Question

Gibbs-Helmholtz equation relates the free energy change to the enthalpy and entropy changes of the process as
$(\Delta G{)}_{PT}=\Delta H-T\Delta S$
The magnitude of $\Delta H$ does not change much with the change in temperature but the entropy factor $T\Delta S$ changes appreciably.
Thus, spontaneity of a process depends very much on temperature.
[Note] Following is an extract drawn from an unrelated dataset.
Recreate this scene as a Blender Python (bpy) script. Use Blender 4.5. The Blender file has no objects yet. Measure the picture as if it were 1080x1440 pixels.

For the reaction at ${25}^{\circ }C$, $X_2{O}_4\left(l\right)⟶2X{O}_2$
$\Delta H=2.0Kcal$ and $\Delta S=20cal{K}^{-1}$ the reaction would be:

• A. spontaneous
• B. at equilibrium
• C. unpredictable
• D. non-spontaneous

Answer 1

The correct option is A spontaneous

a. The relationship between the Gibbs free energy change $\Delta G$, the enthalpy change $\Delta H$ and the entropy change $\Delta S$ is as shown.
$\Delta G=\Delta H-T\Delta S$ But $\Delta H=2.0Kcal=2000.0cal$ $\Delta S=20cal{K}^{-1}$ $T=298K$
Substitute values in the above expression
$\Delta G=2000.0-298\times 20cal{K}^{-1}$ $=-3960.0$ $=-ve$,
hence spontaneous.
Note: For a spontaneous process, the free energy change is negative. For equilibrium process, the free energy change is zero and for non spontaneous process, free energy change is positive.